Between January and the end of August criminal police arrested 65 people who were taking care of hemp plants, according to the National Anti-drug Centre’s data available to Týden.cz.

The hemp plants are taken care of by “gardeners”, often illegal immigrants, who spend whole days in secret indoor farms. Other gang members supply them with food and fertilizers. “The gardeners usually don’t even know those who organize the whole thing,” said Blažejovský.

Investors are escaping
Hundreds of grown plants as well as seedlings, monotonous humming of electric fans whirls the moist heavy air. Tropical heat. Even a short visit to the indoor farm is exhausting, as Týden.cz found out last week during a police raid in Aš.

“These people are unfortunate. No one else would stand working for a few thousands crowns in the 35-degree heat all day,” said Marcel Winter, head of the Czech-Vietnamese society. Vietnamese account for more that half of arrested hemp growers, according to this year’s police statistics.

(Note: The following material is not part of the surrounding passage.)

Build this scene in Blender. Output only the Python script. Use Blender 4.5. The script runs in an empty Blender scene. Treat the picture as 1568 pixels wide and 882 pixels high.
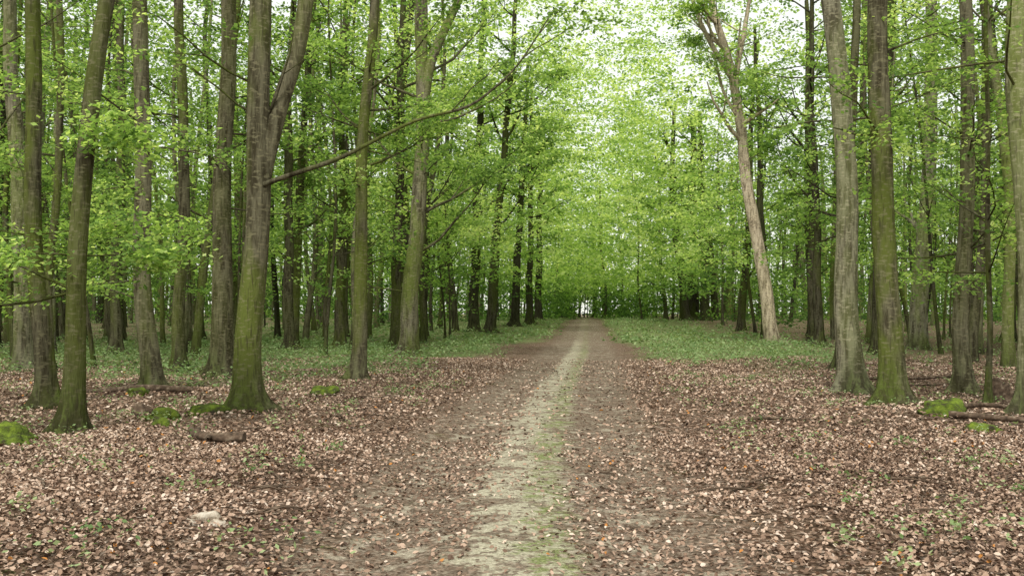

Winter also criticises that the police does not hunt for the investors in the illegal marihuana business. “It’s financed by Vietnamese from Canada, Holland, Great Britain and Slovakia who send fertilisers to the Czech Republic,” said Winter.

But police say it is difficult to uncover these gangs. “The hierarchy of these gangs is such that those who organise the whole thing, like farms and subsequent trade, often do not even show up on the farms,” said Marek Blažejovský.

It used to be cigarettes, now it’s weed
The main domain of hemp growers is western Bohemia, especially the parts close to the border with Germany. Indoor farms with darkened windows, powerful lamps and air conditioning systems are often founded in dilapidated factories, farmsteads and family houses. That there is marihuana grown in a building is often revealed due to illegal power tapping and suspiciously high consumption of electricity and water.

Marihuana is allegedly grown mainly by those who once used to produce and sell fake cigarettes or broke the law in some other way. Also the Czech-Vietnamese society is aware of the problem and it has recently called on the community to destroy all hemp farms or to report them to the police. In spite of this, there has been no decline so far of this drug business.

This year’s numbers have not brought any significant change compared to last year. In the whole of last year, 85 people operating 79 indoor hemp farms ended up in police net.